As some of you know, I'm struggling right now - struggling with sobriety, and struggling with staying alive. I'm not going to go into the gory details in this post - as I've demonstrated in most posts, I hope, the message is more important. The mechanics of recovery can be picked up in a few simple easy lessons, if we're willing. Much more, to me, is what these are about - what they teach us about resilience, love, and learning, and especially how to let the God in us shine through, even when we think we're buried 10 feet beneath us in the shit.
Because the whole story, in anybody's story, is how to let the God shine through. And some days are more challenging than others!
(By the way, if you are not religiously inclined, and that really is ok, substitute the word God in the paragraphs above with Source, Force, Universe, Jesus. Creative Presence, Zach - because, in the end, the name we attach to that with fills our life with Good is less important than recognizing the force Itself. Yugo. Whatever).
So, I have been going through a tough time. Will I live? Probably, but at this point I have some very valid doubts. I might die. I hurt all over, I'm sick all over, and, at times, I am REALLY FUCKING TIRED OF PUTTING UP WITH THIS SHIT FOR THIS LONG. The reason I'm not afraid to say this is that I KNOW I'M NOT THE ONLY ONE. This, though I'd like it to be, is not an uncommon feeling. Many alcoholics/addicts and people in mental health recovery have felt or are feeling this. My deal is that I'm one of the folks willing to talk about it.
Many of us who have grown up in 12-Step recovery programs have been taught that if you gain a certain simple attitude and follow these very simple instructions, you will gain "Sobriety" for the rest or your days of conscious existence. And it's true! Unless, of course, you have co-occurring conditions, or, the white-bread world of the founders of 12-Step programs doesn't apply to you, or you have something else going on besides pure alcoholism/addiction.
Listen (read) closely, because this might save your life or someone else's: There are as many ways to recover from substance use disorder and/or mental health disorders as there are people who have them. I can't, and would not want to, count up the number of needless deaths from people who have been taught and believed otherwise.

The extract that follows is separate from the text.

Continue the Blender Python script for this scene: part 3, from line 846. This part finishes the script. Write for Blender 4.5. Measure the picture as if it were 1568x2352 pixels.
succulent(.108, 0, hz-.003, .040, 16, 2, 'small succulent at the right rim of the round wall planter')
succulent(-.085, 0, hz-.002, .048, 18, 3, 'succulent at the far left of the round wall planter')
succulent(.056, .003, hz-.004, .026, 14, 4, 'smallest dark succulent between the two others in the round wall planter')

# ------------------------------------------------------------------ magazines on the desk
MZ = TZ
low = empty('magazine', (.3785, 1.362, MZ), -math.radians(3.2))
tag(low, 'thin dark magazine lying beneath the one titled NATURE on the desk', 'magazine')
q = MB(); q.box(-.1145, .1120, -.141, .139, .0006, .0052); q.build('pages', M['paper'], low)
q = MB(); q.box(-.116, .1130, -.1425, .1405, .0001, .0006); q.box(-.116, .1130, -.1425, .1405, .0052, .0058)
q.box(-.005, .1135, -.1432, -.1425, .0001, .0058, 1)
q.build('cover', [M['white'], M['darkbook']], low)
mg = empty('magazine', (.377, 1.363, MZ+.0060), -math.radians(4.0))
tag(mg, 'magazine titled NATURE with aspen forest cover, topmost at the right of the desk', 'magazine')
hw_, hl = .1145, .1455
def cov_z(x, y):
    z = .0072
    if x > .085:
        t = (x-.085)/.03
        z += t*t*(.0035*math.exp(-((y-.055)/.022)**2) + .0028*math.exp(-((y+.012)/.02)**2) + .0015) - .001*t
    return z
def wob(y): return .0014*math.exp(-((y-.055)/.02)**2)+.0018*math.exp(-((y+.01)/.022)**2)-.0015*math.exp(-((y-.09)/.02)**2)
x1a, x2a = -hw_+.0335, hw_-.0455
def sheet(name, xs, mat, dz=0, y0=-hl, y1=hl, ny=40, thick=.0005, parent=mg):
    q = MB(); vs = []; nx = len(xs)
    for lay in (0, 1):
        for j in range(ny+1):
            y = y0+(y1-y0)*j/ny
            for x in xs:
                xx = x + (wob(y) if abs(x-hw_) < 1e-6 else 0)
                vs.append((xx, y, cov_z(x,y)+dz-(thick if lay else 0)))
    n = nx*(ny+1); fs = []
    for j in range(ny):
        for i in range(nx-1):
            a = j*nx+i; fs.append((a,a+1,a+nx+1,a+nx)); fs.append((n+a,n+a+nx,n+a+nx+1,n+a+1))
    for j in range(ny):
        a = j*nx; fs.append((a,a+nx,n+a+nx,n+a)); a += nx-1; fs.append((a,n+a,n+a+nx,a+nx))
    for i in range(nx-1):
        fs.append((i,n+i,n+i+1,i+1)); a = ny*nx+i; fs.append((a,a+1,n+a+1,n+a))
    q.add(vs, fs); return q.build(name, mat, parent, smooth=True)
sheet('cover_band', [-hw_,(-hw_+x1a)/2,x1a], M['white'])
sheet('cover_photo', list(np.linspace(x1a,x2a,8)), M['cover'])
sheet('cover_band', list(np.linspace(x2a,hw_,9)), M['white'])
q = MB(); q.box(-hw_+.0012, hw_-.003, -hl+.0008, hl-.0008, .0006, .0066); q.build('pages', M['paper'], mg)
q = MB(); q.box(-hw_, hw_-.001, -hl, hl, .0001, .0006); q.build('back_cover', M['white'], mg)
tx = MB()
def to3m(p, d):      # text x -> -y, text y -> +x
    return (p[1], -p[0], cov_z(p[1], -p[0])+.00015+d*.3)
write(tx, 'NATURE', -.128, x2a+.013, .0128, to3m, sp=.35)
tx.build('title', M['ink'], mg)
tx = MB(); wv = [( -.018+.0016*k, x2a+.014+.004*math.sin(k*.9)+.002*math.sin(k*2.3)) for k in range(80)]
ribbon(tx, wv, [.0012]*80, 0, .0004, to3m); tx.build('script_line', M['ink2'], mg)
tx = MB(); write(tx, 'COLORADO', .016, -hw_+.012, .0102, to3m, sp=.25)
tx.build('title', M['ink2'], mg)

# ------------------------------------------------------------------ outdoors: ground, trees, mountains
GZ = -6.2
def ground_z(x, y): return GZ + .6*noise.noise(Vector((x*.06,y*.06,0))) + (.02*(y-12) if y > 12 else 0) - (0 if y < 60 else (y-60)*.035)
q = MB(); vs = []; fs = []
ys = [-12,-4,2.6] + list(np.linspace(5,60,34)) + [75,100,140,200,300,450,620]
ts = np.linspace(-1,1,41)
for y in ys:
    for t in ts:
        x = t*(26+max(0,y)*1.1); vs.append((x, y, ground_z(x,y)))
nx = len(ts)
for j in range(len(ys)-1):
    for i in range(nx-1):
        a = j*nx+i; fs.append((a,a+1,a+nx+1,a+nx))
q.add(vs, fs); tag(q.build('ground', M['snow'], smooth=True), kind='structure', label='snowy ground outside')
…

It's really possible that I'm trying to save my own life in writing this; perhaps I am, and maybe that's ok. If it's not, God, or the Universe, or Luke and his Force will let me know.
Recovery is individual. It's wonderful - very much so, if you drank for 20 years. stayed sober for 40 years, and died peacefully in your sleep. That isn't everybody's path, and, IT DOESN'T HAVE TO BE.

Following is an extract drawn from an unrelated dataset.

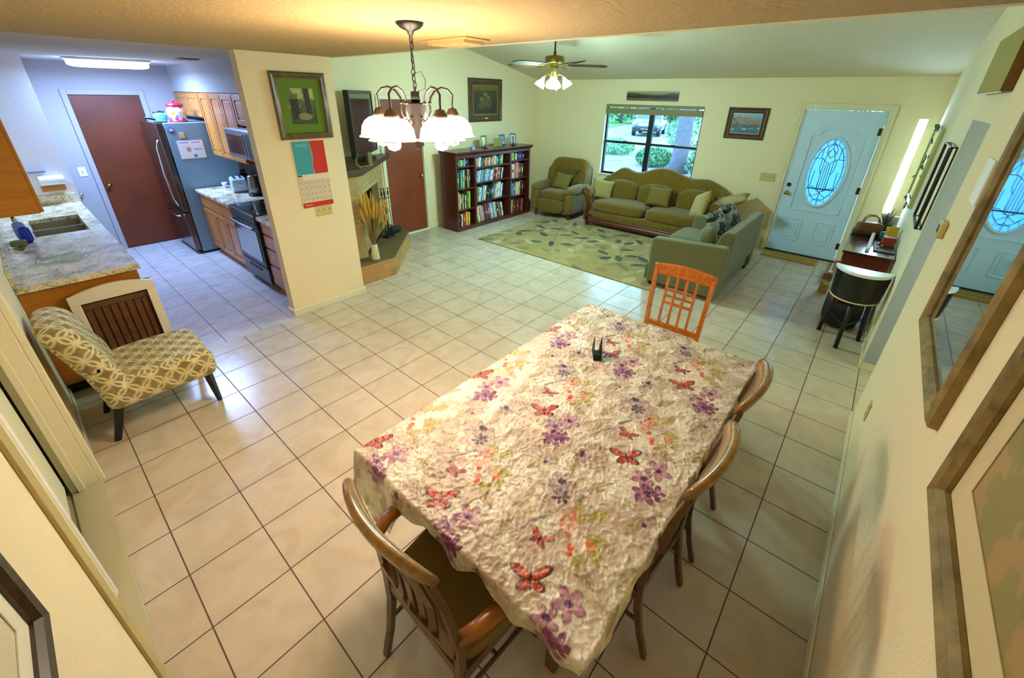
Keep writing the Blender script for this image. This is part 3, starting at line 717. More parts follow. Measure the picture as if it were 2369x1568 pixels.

Recovery looks different for everybody. Even for those in a 12-Step recovery program. It would be really, really cool if this weren't the case, but it just doesn't seem to be so. Seemingly, there are as many recovery programs as there are people needing them. That's a big shocker, aintso? Seems to be the case, though.
Here's why I'm writing this: I am really, really done with running with the idea that people in need of recovery need one program - I've seen that kill people. I really have.
I think it would be really helpful for people in the recovery to start looking at recovery as more than an "all or nothing" type of thing. I think we might find more people experiencing recovery as a result.
And isn't that the goal? Or shouldn't it be? I believe more now than ever in the support aspect of recovery. Getting to know a person, and finding out what they want their recovery to look like. Surprisingly enough, that's SAMSHA's idea as well.
Here's the bottom line: If I die tonight, (or this morning, by now), I die. Will I be considered a loser, because I did not have 35 years of so or recovery? Or will the things that I did while I was striving for recovery count? Let's face it, I'm going to take my consciousness with me, so whether I'm a complete loser or a complete success (or somewhere in between) are pretty much up to me. But shouldn't I (or we) offer others the same opportunity?
The very, very most important thing to do is to hang in there, because in so doing, you (and I) give the next person the opportunity to recover.